ポストトゥデイ・オンライン版は、「ポムの親分が軍政党設立の人気を測るために石を投げた」と題した評論記事を掲載しているところ、概要以下のとおり。

 「ポム親分」ことプラウィット副首相兼国防大臣がNCPOの政党を設立する計画をある程度肯定するかのような以下のような発言を述べ始めたことで、社会から注目を集めるホットイシューに再びなろうとしている。「NCPOは政治に関与しない。しかし、もし必要となれば、(政党を)設立しなければならない。もし必要なければ、設立する必要はない」。この報道が賑わっている間にソンクロット・ティプラット陸軍少将の動きが現れた。同少将は、NCPOによる国家改革準備チームメンバーであり、その人物が「タイ国家の力(パックパランチャートタイ)党」の設立準備をしているのであり、その政党がNCPOの代理(ノミニー)政党かもしれないと見られているのである。

 二ピット・イントラソムバット民主党副党首は、「タイ国家の力党」のメンバーとされる人物が南部地方を訪問するようになって既に1年ほど経過しており、同党の連絡調整チームの拠点をパッタルン県に設置し、同県内の3つの小選挙区全てに下院議員候補者を擁立すべく準備をしており、他の南部の各県も同様の動きをしていると指摘する。

 プラウィット副首相兼国防大臣が「タイ国家の力党」設立の動きを承知していないと否定して見せても、「まだ政党を設立する必要はない」と否定して見せても、NCPO代理政党設立の疑いを全て払拭することはできないだろう。最近の政党設立の可能性をある程度肯定するかのような発言は、NCPOが社会から賛同を得られるかどうか世論を窺っているかのように思われる。重要なことは、現在活動を凍結させられて、政治活動を出来ずにいる各既存政党に所属する政治家達に向けてサインを送っていることである。

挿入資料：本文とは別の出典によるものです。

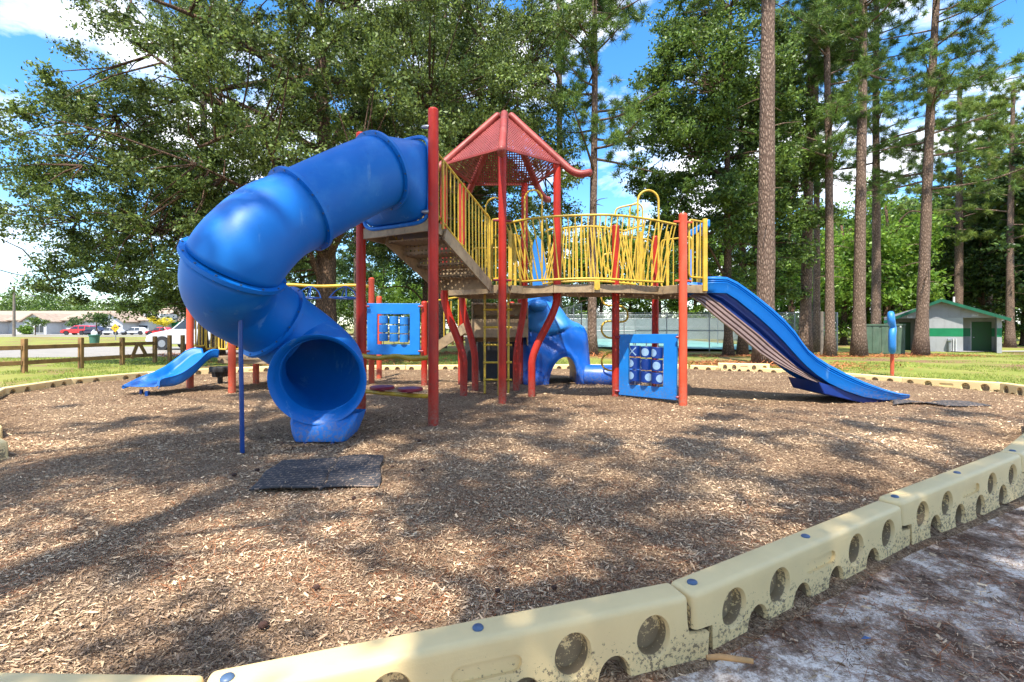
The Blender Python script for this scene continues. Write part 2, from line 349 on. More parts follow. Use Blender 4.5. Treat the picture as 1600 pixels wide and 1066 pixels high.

 現行憲法の規定(注:付属法の政党法)に従えば、各政党は、新たに党員制度を整えなければならず、その間に所属政党を容易に移動できる余地が残っていると考えられている。これは中規模政党から大規模政党に至るまで各政党が内部に抱える脆弱性を意味している。導入された新しいルールにより、各政党はヒステリーのような迷走に陥ることになり、より大きな混乱を招き、政党政治をより脆弱にさせることになる。その上にNCPOによる任命制の上院議員250人や国家改革委員会、国家戦略委員会などの現行憲法の規定に盛り込まれている「助っ人」(トゥアチュアイ)が含まれることになる。これら上記の全ての要因により、「部外者首相」が誕生する可能性がより強まりつつある。

 プラユット首相の続投支援を明示した政党設立の構想の表明が続いているが、現在までのところ、当の首相本人は、その構想を歓迎するのか拒否するのか反応を示そうとしていない。そのような動きは、パイブーン・ニティタワン元国家改革会議(NRC)議員から始まった。同氏が設立を予定している政党は、未だ党首を誰にするのかという「秘密の切り札」を明らかにしていないが、同氏は、未だに政党活動の解禁はされていないため、活動が影響を受けることを認めている。その次にステープ・トゥアクスバン元PDRC事務局長の動きがあった。同氏は、NCPOの運営の支援者であることを当初より明言し、民主党の立場と異なっても憲法草案(現憲法)の支持を表明した程であった。今回のNCPOによる将来の政党設立に含みを持たせるかのようなサインを送ってくるまで、これまで(NCPOは、)政党設立の可能性をずっと否定し続けていた。

 民主党とPDRCの間でのひび割れが生じてから、未だに両者の関係は、以前のように元通りに修復できずにいるようである。プラユット首相が憲法付属法を国家立法議会(NLA)に否決させる(ことにより総選挙実施時期を延期させるとの)噂を否定し、来年の総選挙実施を明確に宣言したことで、現在、NCPOによる政党設立構想が特別に注目されることになっている。さらにプラユット首相の人気という「変数」が、クーデター直後の頃とは真逆で、全ての分野において著しく低下傾向にあるという不安もある。

 この機会を捉えて、大幅な内閣を実施し、(総選挙実施までの)最終コーナーで急いで成果を出すことは、現在の最良の選択であろう。これまでにも、多くの分野で国民から気に入られる成果が出ていないだけでなく、NCPO内部の人々が不透明で怪しい事業に数多く関与していたことで、人気と信頼を低下させてきた。さらに草の根の人々への景気刺激策は、過去の政権政党が末期になって実施してきたこととほぼ相違がなくなっている。

 忘れてはならない教訓は、過去に権力継承を目指した全ての軍政党は、どのような理由を掲げていたとしても、最後にはあまり良くない終わり方をしてきたことである。プラウィット副首相兼国防大臣が「石を投げた」ことは、軍政党を設立すべきかどうかの決断をする前に熟慮していることを意味している。